The Academy of American Poets announced last week that Henri Cole received the 2008 Lenore Marshall Poetry Prize for his collection Blackbird and Wolf (Farrar, Straus and Giroux). The $25,000 prize is given annually to honor a book of poetry published in United States in the previous year. Cole’s collection was selected by poets Lucie Brock-Broido, B. H. Fairchild, and John Koethe.
“Henri Cole has become one of his generation’s most assured and accomplished poets,” said Koethe. “And Blackbird and Wolf is a powerful and masterful book: powerful in the psychological directness of its self-scrutiny, and masterful in its achievement of a poetry so artful it almost seems artless.”

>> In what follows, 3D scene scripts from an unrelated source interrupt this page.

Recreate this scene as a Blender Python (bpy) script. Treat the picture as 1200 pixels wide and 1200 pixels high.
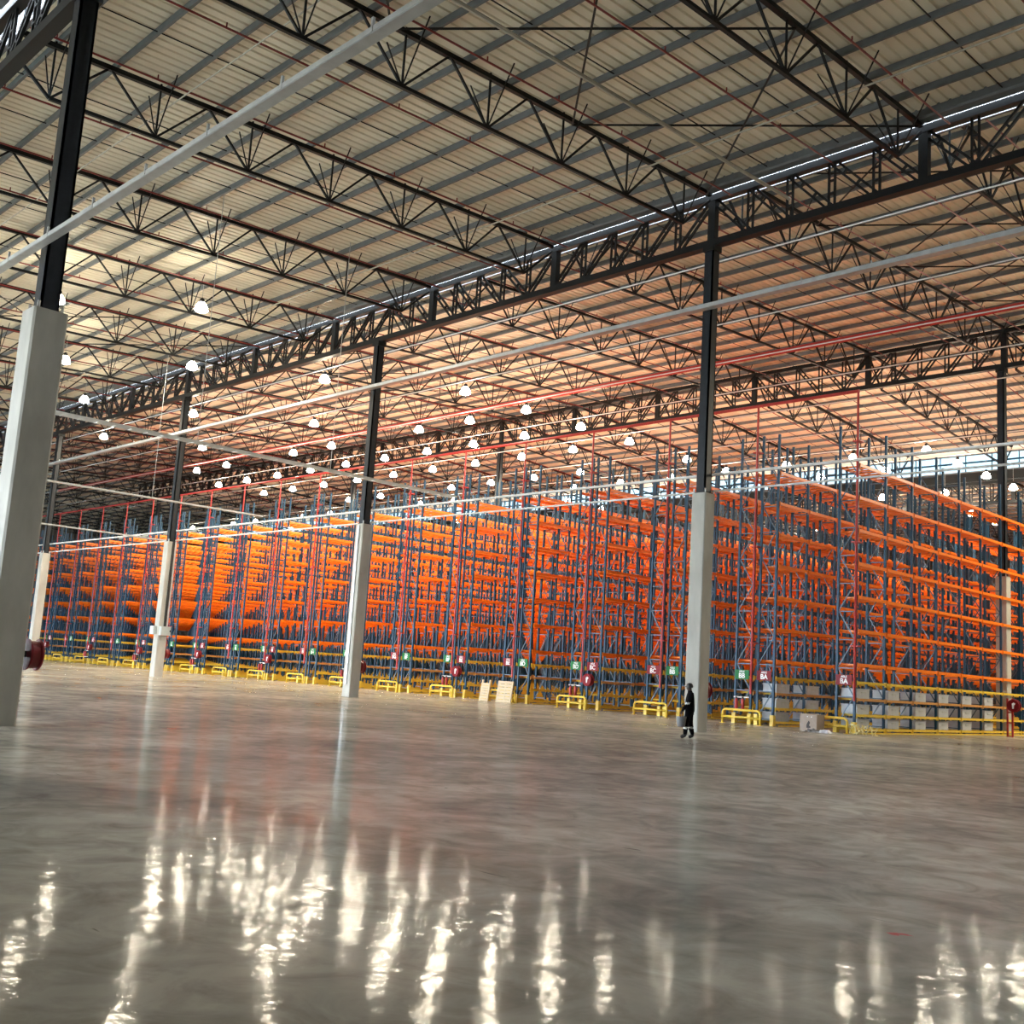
import bpy, math, random
from mathutils import Vector, Matrix, Euler

random.seed(7)
for o in list(bpy.data.objects):
    bpy.data.objects.remove(o)
SC = bpy.context.scene
COL = SC.collection

# ---------------------------------------------------------------- camera
F_PX, YAW, PITCH, ROLL, EYE = 1243.57, -0.7993, 0.1495, 0.0629, 1.65
fw = Vector((math.sin(YAW) * math.cos(PITCH), math.cos(YAW) * math.cos(PITCH), math.sin(PITCH)))
r0 = Vector((math.cos(YAW), -math.sin(YAW), 0)); u0 = r0.cross(fw)
rt = r0 * math.cos(ROLL) + u0 * math.sin(ROLL)
up = -r0 * math.sin(ROLL) + u0 * math.cos(ROLL)
cd = bpy.data.cameras.new('camera'); cam = bpy.data.objects.new('camera', cd); COL.objects.link(cam)
cd.sensor_width = 36.0; cd.sensor_fit = 'HORIZONTAL'; cd.lens = 36.0 * F_PX / 1200.0
cd.clip_start = 0.05; cd.clip_end = 600
cam.matrix_world = Matrix(((rt.x, up.x, -fw.x, 0), (rt.y, up.y, -fw.y, 0), (rt.z, up.z, -fw.z, EYE), (0, 0, 0, 1)))
SC.camera = cam

# ---------------------------------------------------------------- world, exposure
SKY_STRENGTH = 14.0
LAMP_STRENGTH = 350.0
wd = bpy.data.worlds.new('overcast_sky'); SC.world = wd; wd.use_nodes = True
bg = wd.node_tree.nodes['Background']
bg.inputs[0].default_value = (0.80, 0.90, 1.0, 1); bg.inputs[1].default_value = SKY_STRENGTH
vs = SC.view_settings
vs.view_transform = 'Standard'; vs.look = 'None'; vs.gamma = 1.0; vs.use_curve_mapping = False
vs.exposure = 0.95
cy = SC.cycles
cy.max_bounces = 8; cy.diffuse_bounces = 5; cy.glossy_bounces = 4; cy.transmission_bounces = 6; cy.transparent_max_bounces = 16
cy.sample_clamp_indirect = 6.0; cy.caustics_reflective = False; cy.caustics_refractive = False
try:
    cy.use_light_tree = True
except Exception:
    pass

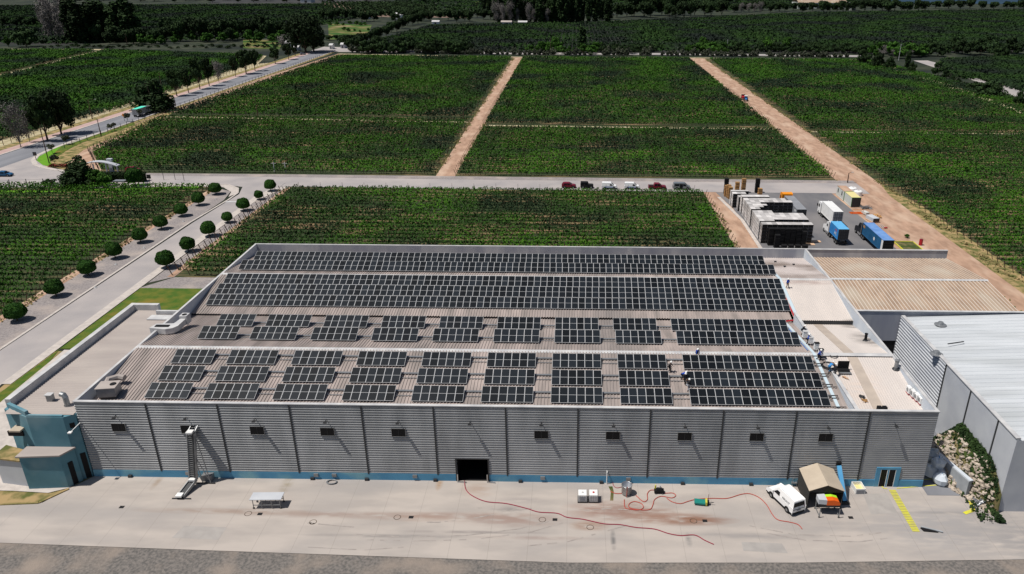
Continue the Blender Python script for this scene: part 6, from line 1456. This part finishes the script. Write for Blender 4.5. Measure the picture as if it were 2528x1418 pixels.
for s in (-1, 1):
    MB().tube([top + Vector((.5 * s, -.1, -.4)), (top.x + .9 + .5 * s, 76.4, .15)], .06, 6).build('strut', 'grey_metal', t)
    MB().tube([kink.lerp(top, .45) + Vector((.5 * s, 0, 0)), (top.x + .9 + .5 * s, 76.4, .3)], .05, 6).build('strut', 'grey_metal', t)
MB().bar((-47.3, 76.4, .2), (-44.7, 76.4, .2), .12).build('base_bar', 'dark_metal', t); MB().box(-46.5, -45.2, 76.8, 77.5, .1, 1.0).build('control_box', 'grey_metal', t)
MB().bar((fx - 1.4, fy - 1.7, .15), (fx + .9, fy - 1.7, .15), .14).build('foot_bar', 'dark_metal', t)
# wheeled table
x, y = at(660, 1258); t = thing('steel_table', 'long pale steel table on wheeled frame in the yard', 'table', (x, y + .6, .1), math.radians(2))
MB().box(-1.95, 1.8, -.65, .75, 1.3, 1.38).build('table_top', 'wall_grey', t)
m_ = MB(); [m_.bar((a, b, 0.1), (a, b, 1.3), .07) for a in (-1.6, -.6, .6, 1.6) for b in (-.6, .6)]; [m_.bar((-1.6, b, .55), (1.6, b, .55), .07) for b in (-.6, .6)]; m_.build('frame', 'grey_metal', t)
for a in (-1.6, 1.6):
    for b in (-.6, .6): wheel(t, a, b, .13, .08)
# liquid tanks in cages
for i, px in enumerate((1438, 1465)):
    x, y = at(px, 1244); t = thing('caged_tank', ['white caged liquid tank with dark label plate, left of the pair', 'white caged liquid tank with red cap, right of the pair'][i], 'tank', (x, y + .6, .1))
    bev(MB().box(-.52, .52, -.58, .58, .16, 1.12).build('tank', 'white_paint', t), .05); MB().box(-.6, .6, -.62, .62, 0, .15).build('pallet', 'dark_metal', t)
    c = MB()
    for q in (-.56, -.28, 0, .28, .56): c.bar((q, -.62, .15), (q, -.62, 1.15), .025); c.bar((q, .62, .15), (q, .62, 1.15), .025)
    for zz in (.4, .65, .9, 1.15): c.bar((-.57, -.62, zz), (.57, -.62, zz), .025); c.bar((.57, -.62, zz), (.57, .62, zz), .025); c.bar((-.57, -.62, zz), (-.57, .62, zz), .025)
    c.build('cage', 'grey_metal', t); MB().lathe([(0, .07), (.13, .06), (.13, 0)], 12, (0, 0, 1.12)).build('cap', 'red' if i else 'coping', t)
    if not i: MB().box(-.3, .3, -.65, -.63, .3, .8).build('label_plate', 'box_grey', t)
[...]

Born in Japan and raised in Virginia, Cole received his MFA from Columbia University in 1982. He teaches at Ohio State University.
Cole’s previous works are Middle Earth (Farrar, Straus and Giroux, 2004), which was a finalist for the Pulitzer Prize, The Visible Man (Farrar, Straus and Giroux, 1998), The Look of Things (Knopf, 1995), The Zoo Wheel of Knowledge (Knopf, 1989), and The Marble Queen (Atheneum, 1986). He is the recipient of numerous honors, including the 2004 Kingsley Tufts Poetry Award, the Rome Prize in Literature from the American Academy of Arts and Letters, and the Amy Lowell Poetry Traveling Scholarship.
The Lenore Marshall Poetry Prize, named for the late poet, writer, and political activist, was established in 1975. The prize is among several book awards and fellowships presented each year by the Academy of American Poets to recognize excellence in contemporary poetry.